# What to work on:
Output the first line of the listing and each line after it, up to and including the line that contains "rb.uniform(-.15, .15), group=TB, z0=.2)", exactly as written, minus the pictures.

# Information supplied:
╔══

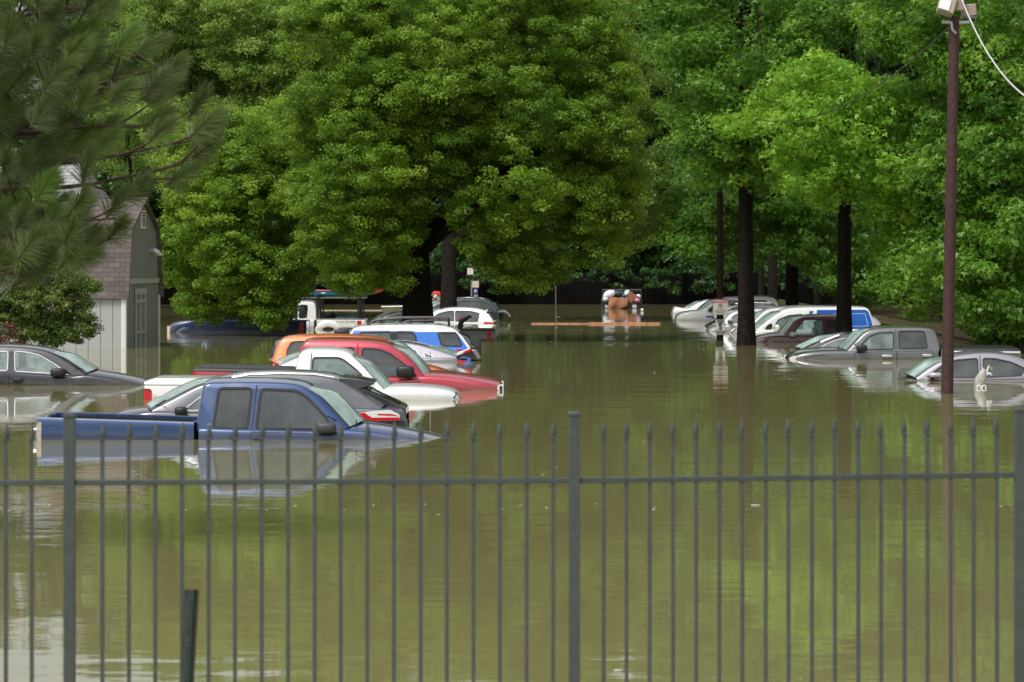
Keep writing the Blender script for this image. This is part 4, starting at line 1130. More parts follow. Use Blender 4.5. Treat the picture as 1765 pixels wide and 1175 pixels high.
for i, (px, dd, r, lab) in enumerate([(1332, 145, .2, 'thin dark trunk left of the leaning forest trunk'), (1312, 150, .14, 'slender bare trunk nearest the pole in the shaded wood'), (1408, 150, .14, 'slender trunk right of the leaning forest trunk')]):
    tree('woodland_tree', lab, 'tree', WX(px, dd), dd, 12, r, [([(px - 60, -60), (px + 60, -60), (px + 80, 200), (px, 300), (px - 80, 200)], dd, 14)], back_m, 30 + i, leaf=.16, pr=(1., 1.5), thick=3, subm=8, lps=45, subr=.5, limbs=2, trunk_r1=r * .7)
# wood behind the far fence: a row of trees, each its own thing
rb = random.Random(77)
labs = ['far left woodland tree behind the house roof', 'woodland tree behind the shed', 'woodland tree behind the navy pickup', 'woodland tree above the blue canoe', 'woodland tree behind the great oak trunk',
        'woodland tree behind the dark teal SUV', 'woodland tree left of the dumpster', 'woodland tree directly above the dumpster', 'woodland tree right of the dumpster', 'woodland tree behind the white sedan with lifted hood',
        'woodland tree behind the sign pole', 'woodland tree behind the van roof', 'woodland tree behind the grey pickup cab', 'woodland tree far right behind the pole', 'last woodland tree at the right edge']
for i, lab in enumerate(labs):
    px = (-40 + i * 132) if i != 1 else 62; dd = 192 + rb.uniform(-4, 10); tx = px + rb.uniform(-20, 20)
    top = -100 if i < 2 else -150
    pl = [(tx - 95, 512), (tx - 130, 330), (tx - 125, top + 130), (tx - 90, top + 20), (tx, top), (tx + 90, top + 20), (tx + 125, top + 140), (tx + 130, 330), (tx + 90, 512)]
    if i < 2: pl = [(tx - 80, 512), (tx - 90, 330), (tx - 85, top + 130), (tx - 50, top + 20), (tx, top), (tx + 60, top + 20), (tx + 88, top + 140), (tx + 92, 330), (tx + 90, 512)]
    tree('woodland_tree', lab, 'tree', WX(tx, dd), dd, 10, .3, [(pl, dd, 100 if i > 1 else 48)], back_m, 40 + i, leaf=.19, W=.38, pr=(1.1, 2.0), thick=5, subm=10, lps=70, subr=.6, limbs=2, tint=.4 + rb.uniform(-.15, .15), group=TB, z0=.2)

# unseen wood added behind the viewpoint to break up reflections in glass and paint
rw = random.Random(4); pf = []
for k in range(90):
    x = rw.uniform(-75, 75); hgt = 7 + 4 * math.sin(x * .17) + rw.uniform(-1, 2); pf.append((x, -48 + rw.uniform(-6, 6), rw.uniform(1.2, max(2.5, hgt)), rw.uniform(1.6, 2.8), rw.uniform(.3, .6)))
C, N, L, T = clumps(pf, 5, 26, .9, .45)
wd = leaf_mesh('woodland', C, N, L, .4, T, back_m); tag(wd, 'unseen low wood added behind the viewpoint to break up reflections', None, None, 'stuff')

# near-left bush and shrub
tree('bush', 'olive green bush hanging over the dark sedan at the left edge', 'bush', WX(40, 76), 76, 1.5, .06,
     [([(-60, 450), (0, 430), (60, 445), (110, 440), (150, 470), (180, 495), (150, 515), (165, 545), (178, 570), (150, 580), (120, 600), (60, 592), (0, 600), (-60, 600)], 76, 150)],
     bush_m, 60, leaf=.048, W=.32, pr=(.22, .45), thick=.9, subm=75, lps=80, subr=.14, limbs=10, tint=.45, bark=bark_mid, z0=-1.0)
tree('shrub', 'reddish leaved shrub low behind the dark sedan roof', 'shrub', WX(15, 73), 73.2, .6, .04,
     [([(-30, 560), (5, 550), (40, 560), (58, 585), (40, 605), (-30, 605)], 73.2, 7)], red_m, 61, leaf=.05, pr=(.15, .28), thick=.4, subm=120, lps=40, subr=.1, limbs=4, z0=-1.0)

# ------------------------------------------------------------------ long needled pine, near left
def pine():
    rnd = random.Random(5); d = 30.0
    t = thing('pine_tree', 'long needled pine reaching in from the upper left corner', 'tree', (-6.3, d + .5, 0.3))
    tm = MB(); tm.tube([(-6.3, d + .5, 0), (-6.2, d + .5, 3), (-6.1, d + .4, 8), (-6, d + .4, 11)], [.26, .22, .16, .08], 14); tm.build('trunk', bark_mid, t)
    poly = [(-60, -90), (150, -90), (165, 20), (215, 60), (280, 95), (325, 150), (362, 215), (352, 255), (300, 300), (240, 330), (225, 395), (180, 460), (110, 460), (60, 470), (-60, 480)]
    hole = [(95, 255), (140, 255), (150, 345), (105, 350), (85, 300)]
    fixed = [(356, 222), (345, 255), (330, 180), (300, 300), (285, 120), (240, 75), (225, 80), (262, 150), (205, 110), (190, 95), (255, 205), (280, 235), (175, 250), (205, 355), (230, 330), (195, 400), (150, 445), (160, 15), (150, 60)]
    tips = [(WX(x, d) , d + rnd.uniform(-.6, .6), WZ(y, d)) for x, y in fixed]
    P = [(WX(x, d), WZ(y, d)) for x, y in poly]; HP = [(WX(x, d), WZ(y, d)) for x, y in hole]
    tries = 0
    while len(tips) < 190 and tries < 9000:
        tries += 1
        px, py = rnd.uniform(-60, 360), rnd.uniform(-90, 480)
        x, z = WX(px, d), WZ(py, d); y = d + rnd.uniform(-1.3, 1.3)
        if not inside(P, x, z) or inside(HP, x, z): continue
        if px > 165 and rnd.random() < .8: continue
        if px > 185 and py > 320: continue
        if 95 < px and 230 < py < 345 and rnd.random() < .6: continue
        if any((x - a) ** 2 + (z - c_) ** 2 + .35 * (y - b) ** 2 < (.024 if px < 110 else .038) for a, b, c_ in tips): continue
        tips.append((x, y, z))
    lm = MB(); V = []; tint = []
    for bi in range(11):
        pass
    # main boughs sweep right; every twig joins the nearest bough
    boughs = []
    for (py0, ex, ey, yy) in [(60, 240, 60, .3), (130, 270, 130, -.4), (190, 300, 205, .5), (250, 330, 250, -.2), (300, 300, 290, .2), (360, 210, 370, -.4), (420, 150, 440, .3), (0, 150, 20, -.3), (-60, 120, -60, .2)]:
        a = Vector((-6.2, d + .5, WZ(py0 + 40, d))); e = Vector((WX(ex, d), d + yy, WZ(ey, d))); mid = a.lerp(e, .55) + Vector((0, 0, -.12))
        pts = [a * (1 - u) ** 2 + mid * 2 * u * (1 - u) + e * u * u + Vector((0, 0, .03 * math.sin(u * 9 + py0))) for u in [i / 16 for i in range(17)]]
        boughs.append(pts); lm.tube(pts, [.042 * (1 - .8 * i / 16) for i in range(17)], 7)
    for tp in tips:
        tv = Vector(tp); best = min(((p, b_, i) for b_ in boughs for i, p in enumerate(b_)), key=lambda q: (q[0] - (tv + Vector((-.35, 0, -.1)))).length)
        bp = best[0]; dirn = (tv - bp); 
        mid = bp.lerp(tv, .6) + Vector((0, 0, -.06)); sh = Vector((rnd.uniform(.0, .25), rnd.uniform(-.15, .15), .22)).normalized()
        pts = [bp * (1 - u) ** 2 + mid * 2 * u * (1 - u) + tv * u * u for u in [i / 7 for i in range(8)]]
        lm.tube(pts, [.014 - .008 * i / 7 for i in range(8)], 5)
        # shoot with needles
        Ls = rnd.uniform(.16, .3); axis = (dirn.normalized() * .5 + sh * .9 + Vector((.15, 0, .2))).normalized()
        start = tv - axis * Ls * .6
        lm.tube([start, tv + axis * Ls * .4], [.008, .005], 5)
        nn = 300; u = RNG.random(nn) ** .8
        base = np.array(start) + np.outer(u * Ls, np.array(axis))
        rd = rnd_dir(nn); ax = np.array(axis); rd -= np.outer(rd @ ax, ax); rd /= np.linalg.norm(rd, axis=1, keepdims=True)
        lean = (.35 + .55 * u)[:, None]
        dr = rd * (1.05 - lean) + ax * lean + np.array([0, 0, -.12]); dr /= np.linalg.norm(dr, axis=1, keepdims=True)
        LN = .17 + .05 * RNG.random(nn); side = np.cross(dr, np.array([0, 1, 0])); side /= np.linalg.norm(side, axis=1, keepdims=True) + 1e-9
        mid_ = base + dr * (LN * .55)[:, None]; tipp = base + dr * LN[:, None] + np.array([0, 0, -.035]) * RNG.random(nn)[:, None]
        wv = side * .0017
        V.append(np.stack([base - wv, base + wv, mid_ + wv, mid_ - wv], 1)); V.append(np.stack([mid_ - wv, mid_ + wv, tipp + wv * .3, tipp - wv * .3], 1))
        tt = (rnd.gauss(.45, .12) + RNG.normal(0, .12, nn)).clip(0, 1); tint += [tt, tt]
        # candle of young upright growth
        nc = 70; b2 = np.array(tv + axis * Ls * .35) + RNG.normal(0, .006, (nc, 3)); d3 = ax + RNG.normal(0, .16, (nc, 3)) + np.array([0, 0, .25]); d3 /= np.linalg.norm(d3, axis=1, keepdims=True)
        t3 = b2 + d3 * (.05 + .06 * RNG.random(nc))[:, None]; s3 = np.cross(d3, [0, 1, 0]); s3 /= np.linalg.norm(s3, axis=1, keepdims=True); s3 = s3 * .0018
        V.append(np.stack([b2 - s3, b2 + s3, t3 + s3 * .5, t3 - s3 * .5], 1)); tint.append(np.full(nc, .98))
    lm.build('branches', principled('pine_bark', (.06, .035, .025), .85, noise=.5, nscale=20), t)
    V = np.concatenate(V).reshape(-1, 3) - np.array(t['org']); nf = len(V) // 4
    me = bpy.data.meshes.new('needles'); me.vertices.add(nf * 4); me.vertices.foreach_set('co', V.astype(np.float32).ravel())
    me.loops.add(nf * 4); me.loops.foreach_set('vertex_index', np.arange(nf * 4, dtype=np.int32)); me.polygons.add(nf); me.polygons.foreach_set('loop_start', np.arange(0, nf * 4, 4, dtype=np.int32)); me.update(calc_edges=True)
    a = me.attributes.new('tint', 'FLOAT', 'FACE'); a.data.foreach_set('value', np.concatenate(tint).astype(np.float32))
    me.materials.append(leaf_material('pine_needles', (.05, .075, .022), (.12, .165, .055), (.14, .28, .03), .25, .4))
    o = bpy.data.objects.new('needles', me); COL.objects.link(o); o.parent = t
pine()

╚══

# In response:
Keep writing the Blender script for this image. This is part 4, starting at line 1130. More parts follow. Use Blender 4.5. Treat the picture as 1765 pixels wide and 1175 pixels high.
for i, (px, dd, r, lab) in enumerate([(1332, 145, .2, 'thin dark trunk left of the leaning forest trunk'), (1312, 150, .14, 'slender bare trunk nearest the pole in the shaded wood'), (1408, 150, .14, 'slender trunk right of the leaning forest trunk')]):
    tree('woodland_tree', lab, 'tree', WX(px, dd), dd, 12, r, [([(px - 60, -60), (px + 60, -60), (px + 80, 200), (px, 300), (px - 80, 200)], dd, 14)], back_m, 30 + i, leaf=.16, pr=(1., 1.5), thick=3, subm=8, lps=45, subr=.5, limbs=2, trunk_r1=r * .7)
# wood behind the far fence: a row of trees, each its own thing
rb = random.Random(77)
labs = ['far left woodland tree behind the house roof', 'woodland tree behind the shed', 'woodland tree behind the navy pickup', 'woodland tree above the blue canoe', 'woodland tree behind the great oak trunk',
        'woodland tree behind the dark teal SUV', 'woodland tree left of the dumpster', 'woodland tree directly above the dumpster', 'woodland tree right of the dumpster', 'woodland tree behind the white sedan with lifted hood',
        'woodland tree behind the sign pole', 'woodland tree behind the van roof', 'woodland tree behind the grey pickup cab', 'woodland tree far right behind the pole', 'last woodland tree at the right edge']
for i, lab in enumerate(labs):
    px = (-40 + i * 132) if i != 1 else 62; dd = 192 + rb.uniform(-4, 10); tx = px + rb.uniform(-20, 20)
    top = -100 if i < 2 else -150
    pl = [(tx - 95, 512), (tx - 130, 330), (tx - 125, top + 130), (tx - 90, top + 20), (tx, top), (tx + 90, top + 20), (tx + 125, top + 140), (tx + 130, 330), (tx + 90, 512)]
    if i < 2: pl = [(tx - 80, 512), (tx - 90, 330), (tx - 85, top + 130), (tx - 50, top + 20), (tx, top), (tx + 60, top + 20), (tx + 88, top + 140), (tx + 92, 330), (tx + 90, 512)]
    tree('woodland_tree', lab, 'tree', WX(tx, dd), dd, 10, .3, [(pl, dd, 100 if i > 1 else 48)], back_m, 40 + i, leaf=.19, W=.38, pr=(1.1, 2.0), thick=5, subm=10, lps=70, subr=.6, limbs=2, tint=.4 + rb.uniform(-.15, .15), group=TB, z0=.2)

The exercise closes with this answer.